As enchentes no Brasil: um problema social e não de ordem urbana.

Mais uma vez a natureza dá sinais de que as coisas não andam bem no nosso planeta. Terminado o período de chuvas do sudeste brasileiro, o Rio de Janeiro foi afetado pelo maior temporal dos últimos 30 anos deixando mais de 150 mortos, muitos ainda desaparecidos e milhares desabrigados. Aqui na França, as notícias que chegam pela internet e pela mídia local assustam a todos.

O que a gente pode ver é que a tragédia foi realmente grande e atinge a toda a população. Alguns perderam a vida, outros perderam pessoas queridas, muitos perderam suas casas, outros perderam um dia de trabalho. Para o comércio e a indústria, o fenômeno se resume em prejuízos financeiros e para outros se resume em caos no trânsito.

As palavras mais escutada em meio à tamanha catástrofe são: “Ordem Urbana”. É incrível como autoridades e, o que mais me surpreende, uma grande parte da população, atribuem a morte e a dor de tantas pesssoas a um “problema geográfico” ou de “irregularidades de construção”. Sabe? Esse é um problema social e, enquanto não for visto dessa maneira, não terá solução.

Alguns políticos querem “aproveitar a oportunidade” para dar andamento a sua agenda eleitoral de “ordem urbana”. Querem “limpar” a cidade e aproveitam para culpar as próprias vítimas pelo desastre que sofreram. Aproveitam para desocupar áreas que, muitas vezes não são de risco, mas de interesse político.

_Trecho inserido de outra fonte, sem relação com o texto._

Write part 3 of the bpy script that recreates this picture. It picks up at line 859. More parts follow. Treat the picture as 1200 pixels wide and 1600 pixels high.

“Remover” pessoas para uma “área segura”, não significa, necessariamente, dar-lhes seguranças. Ser obrigado a deixar o lugar onde uma pessoa construiu uma história para ir para outro que ela não escolheu, em uma situação de total instabilidade, como essa catástrofe, onde certamente ela não terá acesso as mesmas coisas que ela tinha antes, inclusive ao trabalho e a escola, gera uma sensação muito mais de insegurança do que de segurança. “Remover” é quando uma pessoa atua sobre um objeto, definindo quando tirá-lo de onde está e para onde o levará. E, enquanto as pessoas mais pobres forem tratadas como objetos, não tendo nenhum tipo de participação nas decisões sobre a sua própria vida, o resultado de uma política pública nunca poderá ser positivo. Vejam a diferença entre a relação do poder público com donos de mansões atingidas nas áreas nobres e dos barracos nos Prazeres. Catástrofes acontecem no mundo todo a toda hora e muitas vezes, junto com elas, vêm os interesses políticos de “limpeza urbana”. Foi assim na França, no inverno da década de 50 e acontece até hoje, como mais recentemente em New Orleans e no Haiti.

Morar em um lugar vulnerável, não é tanto uma questão de escolha, mas de necessidade. E necessidade no sentido muito mais amplo de valores e meios de vida que são impostos pela sociedade. Uma sociedade formada não só pelas autoridades, nem só pela sociedade civil de um lugar ou outro, mas pelo conjunto de todos os seres humanos que habitam esse planeta. E todos somos responsáveis pelo o que acontece agora e o que poderá acontecer amanhã.